Créer ?


Aujourd’hui, les mains rivées au clavier, je m’interroge.
Pourquoi écrire ?
Qu’est-ce qui anime cet élan ? Quelle part de moi ?
Est-ce mon égo qui réclame sa dose de reconnaissance ?
Est-ce ma part créatrice qui cherche par tous les moyens à se mettre en lumière, à dire sa vérité ?
Est-ce l’état du monde qui m’entoure qui tourmente mon cœur ?
Est-ce mon chemin ?
Une nécessité viscérale ?
Un p’tit mélange de tout ça, cocktail tutti-frutti ! Avec une tranche d’orange en haut du verre ?
J’aime ce défi à chaque fois renouveler de tenter d’exprimer l’inexprimable. Rendre compte de la complexité et de la complétude du vivant, avec des mots, de la musique, du rythme, quand la puissance et la beauté vertigineuse du réel nous réduit au silence, bouche bée, les yeux écarquillés.

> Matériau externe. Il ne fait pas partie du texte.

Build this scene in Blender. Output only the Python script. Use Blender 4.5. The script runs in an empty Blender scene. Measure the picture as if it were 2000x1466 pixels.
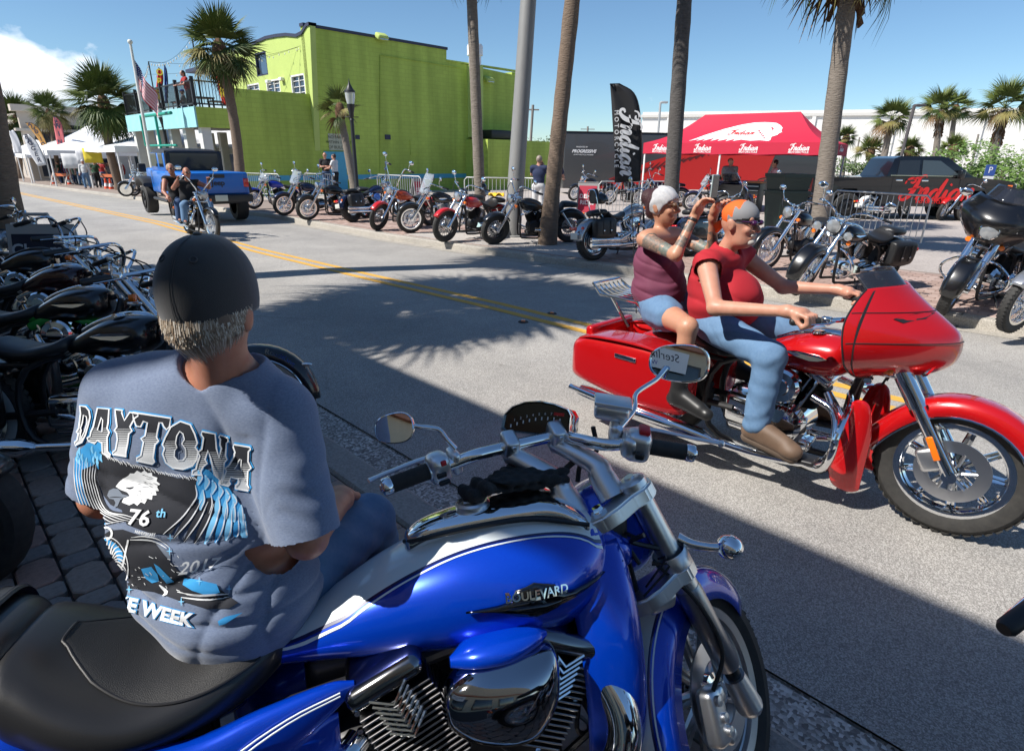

Alors s’illumine dans l’onde caressante de mon âme la seule perspective possible, l’ingrédient qui sublime, qui transcende l’exercice, qui fait jaillir la grâce. Une pincée discrète qui flotte et illumine, fragrance volatile, la poésie.
C’est elle, notre part divine. C’est elle et seulement elle qui fait qu’aucune intelligence mécanique, la plus complexe et la plus pointue soit-elle, ne pourra jamais nous remplacer.
C’est cette part fragile, fugace, presque indicible, qui donne sa grandeur à notre espèce bancale.
C’est elle qui fait que chaque jour, je me lève avec la lumière au creux de mon cœur, au centre de mon cerveau.
C’est elle qui dit sa vérité au sentiment amoureux, qui donne envie d’explorer le monde, de danser au milieu des étoiles, de plonger dans l’immensité océane pour en goûter l’écume, de parcourir forêt et montagnes et contempler au détour d’un sentier, la singularité d’une lumière d’été, l’or liquide et chaud de l’automne, l’étincelant silence de l’hiver, la joie enfantine éclatante de couleurs parfumées du printemps.
Et dans ces moments là, quand la chaleur apaisante de cette poétique vivante vient réchauffer mon être, alors une irrépressible envie de danser et de chanter s’empare de moi, et je sens dans mon ventre l’enfant sauvage et ingénu qui éclate de joie, de rire, et de vitalité.
Il n’est rien d’impossible !
Vivre ! Regarder la mort, les morts successives du mouvement qui nous libère à travers nos transformations salvatrices, qui nous libère de notre trop lourde pesanteur.
Allégés, enfin libérés de nos chaines familières, de notre inconfort rassurant, nous nous élançons avec agilité dans les profondeurs de notre âme pour en extraire la quintessence.
Alors la beauté peut jaillir dans la spontanéité de notre élan créateur et nourrir notre Humanité.